Your goal ::
Show every line that has the string "script" in it.

Collected material ::

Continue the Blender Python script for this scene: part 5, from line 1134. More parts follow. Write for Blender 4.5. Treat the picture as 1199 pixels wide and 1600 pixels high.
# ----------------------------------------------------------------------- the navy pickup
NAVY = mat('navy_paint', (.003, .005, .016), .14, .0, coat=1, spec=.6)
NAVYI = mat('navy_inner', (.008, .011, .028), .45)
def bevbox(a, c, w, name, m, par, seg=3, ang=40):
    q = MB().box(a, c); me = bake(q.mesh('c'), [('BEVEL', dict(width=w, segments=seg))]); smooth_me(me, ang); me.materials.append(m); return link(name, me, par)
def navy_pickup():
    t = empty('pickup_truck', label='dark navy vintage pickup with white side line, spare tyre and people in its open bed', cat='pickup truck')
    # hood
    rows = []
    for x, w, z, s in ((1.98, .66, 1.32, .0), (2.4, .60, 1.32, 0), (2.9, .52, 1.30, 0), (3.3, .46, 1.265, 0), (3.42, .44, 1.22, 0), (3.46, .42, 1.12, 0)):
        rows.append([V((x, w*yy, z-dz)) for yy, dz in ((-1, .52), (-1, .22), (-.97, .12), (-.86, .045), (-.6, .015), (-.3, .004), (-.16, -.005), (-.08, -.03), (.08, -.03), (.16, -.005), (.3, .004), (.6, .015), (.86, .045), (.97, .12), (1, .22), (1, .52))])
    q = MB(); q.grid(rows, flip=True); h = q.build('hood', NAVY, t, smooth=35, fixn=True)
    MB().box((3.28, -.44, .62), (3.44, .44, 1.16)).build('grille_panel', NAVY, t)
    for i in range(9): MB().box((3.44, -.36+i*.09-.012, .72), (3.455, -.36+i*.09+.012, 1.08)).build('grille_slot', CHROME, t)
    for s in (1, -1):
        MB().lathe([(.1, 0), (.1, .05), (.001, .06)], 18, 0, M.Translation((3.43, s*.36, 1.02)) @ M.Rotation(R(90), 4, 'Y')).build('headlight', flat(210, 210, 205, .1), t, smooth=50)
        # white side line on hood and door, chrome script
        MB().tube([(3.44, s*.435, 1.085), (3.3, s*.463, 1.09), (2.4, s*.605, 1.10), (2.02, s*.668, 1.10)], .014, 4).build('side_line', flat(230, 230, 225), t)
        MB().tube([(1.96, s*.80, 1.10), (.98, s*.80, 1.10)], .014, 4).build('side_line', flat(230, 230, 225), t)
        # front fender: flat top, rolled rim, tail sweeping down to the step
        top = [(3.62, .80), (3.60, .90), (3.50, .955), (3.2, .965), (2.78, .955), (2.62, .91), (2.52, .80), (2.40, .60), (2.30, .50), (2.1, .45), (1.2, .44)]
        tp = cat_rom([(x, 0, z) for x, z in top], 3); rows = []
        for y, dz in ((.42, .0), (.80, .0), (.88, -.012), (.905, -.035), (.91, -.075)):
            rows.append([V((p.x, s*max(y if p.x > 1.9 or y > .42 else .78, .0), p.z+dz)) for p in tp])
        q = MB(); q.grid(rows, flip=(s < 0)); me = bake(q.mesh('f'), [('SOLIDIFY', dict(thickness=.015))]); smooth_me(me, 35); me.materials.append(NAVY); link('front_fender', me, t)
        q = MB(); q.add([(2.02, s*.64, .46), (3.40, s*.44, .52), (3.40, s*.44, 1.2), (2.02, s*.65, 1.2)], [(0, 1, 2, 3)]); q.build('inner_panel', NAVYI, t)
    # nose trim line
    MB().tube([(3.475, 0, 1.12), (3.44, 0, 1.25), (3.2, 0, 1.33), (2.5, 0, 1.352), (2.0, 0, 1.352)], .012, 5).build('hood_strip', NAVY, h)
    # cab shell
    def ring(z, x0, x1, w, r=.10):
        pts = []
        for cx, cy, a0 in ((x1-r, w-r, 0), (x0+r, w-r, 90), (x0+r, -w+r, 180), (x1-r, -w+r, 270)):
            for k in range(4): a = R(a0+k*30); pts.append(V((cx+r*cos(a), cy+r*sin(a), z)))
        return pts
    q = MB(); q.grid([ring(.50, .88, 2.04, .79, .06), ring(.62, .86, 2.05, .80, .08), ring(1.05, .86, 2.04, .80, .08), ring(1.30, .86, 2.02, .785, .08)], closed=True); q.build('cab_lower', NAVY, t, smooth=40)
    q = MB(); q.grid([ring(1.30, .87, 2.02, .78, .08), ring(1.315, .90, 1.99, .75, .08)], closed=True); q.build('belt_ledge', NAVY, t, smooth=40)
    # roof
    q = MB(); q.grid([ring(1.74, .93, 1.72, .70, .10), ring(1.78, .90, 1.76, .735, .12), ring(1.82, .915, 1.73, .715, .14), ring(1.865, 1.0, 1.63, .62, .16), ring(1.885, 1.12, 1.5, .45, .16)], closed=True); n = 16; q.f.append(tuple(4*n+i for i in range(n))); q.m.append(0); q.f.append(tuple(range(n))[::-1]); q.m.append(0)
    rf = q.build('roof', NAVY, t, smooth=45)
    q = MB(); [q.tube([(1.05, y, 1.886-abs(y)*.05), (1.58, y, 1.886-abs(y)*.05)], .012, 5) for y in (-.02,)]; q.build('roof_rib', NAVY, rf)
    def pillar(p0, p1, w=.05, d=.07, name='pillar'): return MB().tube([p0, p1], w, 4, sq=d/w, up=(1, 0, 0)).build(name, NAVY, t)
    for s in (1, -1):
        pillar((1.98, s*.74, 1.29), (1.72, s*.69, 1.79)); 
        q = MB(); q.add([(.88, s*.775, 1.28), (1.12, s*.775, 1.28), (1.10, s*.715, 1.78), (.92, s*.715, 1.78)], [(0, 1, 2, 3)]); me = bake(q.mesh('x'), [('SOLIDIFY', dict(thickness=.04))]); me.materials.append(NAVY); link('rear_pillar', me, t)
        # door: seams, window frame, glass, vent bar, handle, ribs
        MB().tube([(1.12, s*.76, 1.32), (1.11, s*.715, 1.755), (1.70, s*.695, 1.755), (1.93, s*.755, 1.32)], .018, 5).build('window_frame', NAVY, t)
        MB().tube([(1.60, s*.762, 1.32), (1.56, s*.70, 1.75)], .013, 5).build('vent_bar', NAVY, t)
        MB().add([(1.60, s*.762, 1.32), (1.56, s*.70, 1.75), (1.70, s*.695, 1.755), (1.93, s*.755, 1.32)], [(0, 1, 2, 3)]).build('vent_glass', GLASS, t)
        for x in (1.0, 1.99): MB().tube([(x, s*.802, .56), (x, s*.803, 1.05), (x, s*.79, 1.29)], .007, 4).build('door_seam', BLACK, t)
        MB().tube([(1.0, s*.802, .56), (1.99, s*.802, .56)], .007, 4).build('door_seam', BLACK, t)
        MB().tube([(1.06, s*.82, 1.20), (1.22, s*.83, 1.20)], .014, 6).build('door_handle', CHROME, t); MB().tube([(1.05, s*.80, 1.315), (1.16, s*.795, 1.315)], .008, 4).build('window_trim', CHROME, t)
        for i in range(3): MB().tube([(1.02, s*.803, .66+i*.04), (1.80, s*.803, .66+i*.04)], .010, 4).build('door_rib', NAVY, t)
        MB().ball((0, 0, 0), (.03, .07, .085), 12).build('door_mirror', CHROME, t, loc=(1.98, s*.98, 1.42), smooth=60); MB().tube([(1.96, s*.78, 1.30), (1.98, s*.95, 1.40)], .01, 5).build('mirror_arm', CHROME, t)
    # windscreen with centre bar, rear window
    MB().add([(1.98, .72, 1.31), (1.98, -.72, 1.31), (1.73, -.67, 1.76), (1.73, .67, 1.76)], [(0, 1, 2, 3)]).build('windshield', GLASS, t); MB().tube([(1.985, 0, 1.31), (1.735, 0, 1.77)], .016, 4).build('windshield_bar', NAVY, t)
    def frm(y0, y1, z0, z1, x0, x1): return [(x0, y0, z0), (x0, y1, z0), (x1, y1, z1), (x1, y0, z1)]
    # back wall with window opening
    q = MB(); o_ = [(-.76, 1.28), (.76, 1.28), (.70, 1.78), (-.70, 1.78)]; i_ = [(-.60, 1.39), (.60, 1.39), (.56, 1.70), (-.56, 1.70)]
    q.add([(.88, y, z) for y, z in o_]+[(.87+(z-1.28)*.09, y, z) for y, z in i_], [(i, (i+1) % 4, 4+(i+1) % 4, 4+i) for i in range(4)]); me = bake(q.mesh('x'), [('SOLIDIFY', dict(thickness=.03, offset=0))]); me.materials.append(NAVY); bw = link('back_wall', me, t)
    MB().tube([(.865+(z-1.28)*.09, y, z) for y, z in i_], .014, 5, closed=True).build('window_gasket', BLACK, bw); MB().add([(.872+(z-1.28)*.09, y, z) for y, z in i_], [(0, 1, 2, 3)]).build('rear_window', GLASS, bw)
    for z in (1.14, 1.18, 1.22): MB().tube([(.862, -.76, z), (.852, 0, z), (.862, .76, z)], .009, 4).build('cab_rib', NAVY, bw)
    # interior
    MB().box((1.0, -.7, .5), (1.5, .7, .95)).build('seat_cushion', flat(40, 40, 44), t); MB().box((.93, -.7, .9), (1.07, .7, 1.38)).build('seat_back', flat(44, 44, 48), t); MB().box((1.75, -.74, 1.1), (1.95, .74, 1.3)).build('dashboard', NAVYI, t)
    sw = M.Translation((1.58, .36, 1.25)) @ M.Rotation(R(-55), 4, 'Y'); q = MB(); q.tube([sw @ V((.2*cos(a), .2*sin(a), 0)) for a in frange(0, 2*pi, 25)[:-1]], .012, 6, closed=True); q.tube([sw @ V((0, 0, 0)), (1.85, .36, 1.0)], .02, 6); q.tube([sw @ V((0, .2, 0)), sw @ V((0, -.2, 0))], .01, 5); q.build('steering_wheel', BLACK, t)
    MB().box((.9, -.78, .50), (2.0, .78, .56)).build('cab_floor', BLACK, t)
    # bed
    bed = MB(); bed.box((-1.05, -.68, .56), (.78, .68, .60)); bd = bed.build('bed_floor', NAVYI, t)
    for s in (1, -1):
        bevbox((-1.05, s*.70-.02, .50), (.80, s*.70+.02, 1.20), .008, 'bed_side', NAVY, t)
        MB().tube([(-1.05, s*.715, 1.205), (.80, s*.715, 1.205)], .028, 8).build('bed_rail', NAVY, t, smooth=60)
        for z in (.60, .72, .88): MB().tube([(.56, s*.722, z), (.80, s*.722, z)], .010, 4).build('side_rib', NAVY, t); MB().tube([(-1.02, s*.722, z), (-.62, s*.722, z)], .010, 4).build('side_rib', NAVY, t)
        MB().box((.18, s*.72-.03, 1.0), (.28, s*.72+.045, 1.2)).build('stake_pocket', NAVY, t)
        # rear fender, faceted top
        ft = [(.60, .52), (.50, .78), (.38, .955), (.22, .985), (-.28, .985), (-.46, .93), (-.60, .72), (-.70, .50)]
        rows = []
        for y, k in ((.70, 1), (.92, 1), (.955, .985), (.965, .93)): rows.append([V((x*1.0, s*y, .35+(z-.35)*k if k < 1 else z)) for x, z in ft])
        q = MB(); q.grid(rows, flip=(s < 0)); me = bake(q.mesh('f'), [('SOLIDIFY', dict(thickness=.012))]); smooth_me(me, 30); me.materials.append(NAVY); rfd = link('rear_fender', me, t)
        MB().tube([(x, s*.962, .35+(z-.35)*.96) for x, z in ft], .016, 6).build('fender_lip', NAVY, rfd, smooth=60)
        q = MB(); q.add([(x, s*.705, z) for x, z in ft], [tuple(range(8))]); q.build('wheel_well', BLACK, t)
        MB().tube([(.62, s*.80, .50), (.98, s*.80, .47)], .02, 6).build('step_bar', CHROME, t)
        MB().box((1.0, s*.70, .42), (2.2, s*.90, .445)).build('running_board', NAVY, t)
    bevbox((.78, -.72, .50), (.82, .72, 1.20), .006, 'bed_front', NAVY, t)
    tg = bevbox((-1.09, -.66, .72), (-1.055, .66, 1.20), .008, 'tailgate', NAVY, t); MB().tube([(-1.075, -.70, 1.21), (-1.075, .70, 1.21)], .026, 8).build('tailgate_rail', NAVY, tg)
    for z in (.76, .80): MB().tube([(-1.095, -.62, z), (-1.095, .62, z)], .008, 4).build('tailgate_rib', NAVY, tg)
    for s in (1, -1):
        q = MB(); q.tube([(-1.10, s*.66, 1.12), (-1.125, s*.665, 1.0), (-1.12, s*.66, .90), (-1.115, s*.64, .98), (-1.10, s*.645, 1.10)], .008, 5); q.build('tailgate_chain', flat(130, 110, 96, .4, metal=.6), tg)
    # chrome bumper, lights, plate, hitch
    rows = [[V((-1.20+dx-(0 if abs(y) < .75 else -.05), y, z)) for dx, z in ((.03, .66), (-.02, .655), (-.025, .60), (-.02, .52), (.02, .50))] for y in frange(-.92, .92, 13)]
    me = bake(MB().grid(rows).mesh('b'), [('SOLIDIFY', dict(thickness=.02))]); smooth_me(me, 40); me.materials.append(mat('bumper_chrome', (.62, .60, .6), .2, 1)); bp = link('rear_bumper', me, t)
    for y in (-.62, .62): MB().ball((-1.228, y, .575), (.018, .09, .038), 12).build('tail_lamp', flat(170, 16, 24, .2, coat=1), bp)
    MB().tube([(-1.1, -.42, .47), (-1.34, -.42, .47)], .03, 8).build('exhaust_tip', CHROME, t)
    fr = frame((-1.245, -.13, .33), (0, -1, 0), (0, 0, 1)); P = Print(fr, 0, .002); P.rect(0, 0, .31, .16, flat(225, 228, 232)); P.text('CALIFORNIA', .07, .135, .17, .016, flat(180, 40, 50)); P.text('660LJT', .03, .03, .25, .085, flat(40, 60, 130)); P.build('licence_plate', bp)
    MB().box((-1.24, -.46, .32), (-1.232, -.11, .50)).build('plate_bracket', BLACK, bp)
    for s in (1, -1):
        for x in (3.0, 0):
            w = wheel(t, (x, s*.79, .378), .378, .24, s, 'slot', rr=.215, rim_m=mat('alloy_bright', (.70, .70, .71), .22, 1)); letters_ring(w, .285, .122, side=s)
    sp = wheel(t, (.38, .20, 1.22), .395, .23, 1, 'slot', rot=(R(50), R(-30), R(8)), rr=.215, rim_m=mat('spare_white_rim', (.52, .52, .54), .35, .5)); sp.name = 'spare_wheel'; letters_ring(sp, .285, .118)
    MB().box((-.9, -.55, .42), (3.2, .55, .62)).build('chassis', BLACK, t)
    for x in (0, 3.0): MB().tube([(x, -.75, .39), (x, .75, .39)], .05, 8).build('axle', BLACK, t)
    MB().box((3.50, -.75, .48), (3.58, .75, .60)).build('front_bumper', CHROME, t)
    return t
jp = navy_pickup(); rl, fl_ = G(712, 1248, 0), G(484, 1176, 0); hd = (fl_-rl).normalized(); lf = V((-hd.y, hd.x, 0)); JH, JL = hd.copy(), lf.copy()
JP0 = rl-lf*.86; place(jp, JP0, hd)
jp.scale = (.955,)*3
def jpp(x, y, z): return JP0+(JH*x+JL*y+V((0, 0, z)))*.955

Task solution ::
Continue the Blender Python script for this scene: part 5, from line 1134. More parts follow. Write for Blender 4.5. Treat the picture as 1199 pixels wide and 1600 pixels high.
        # white side line on hood and door, chrome script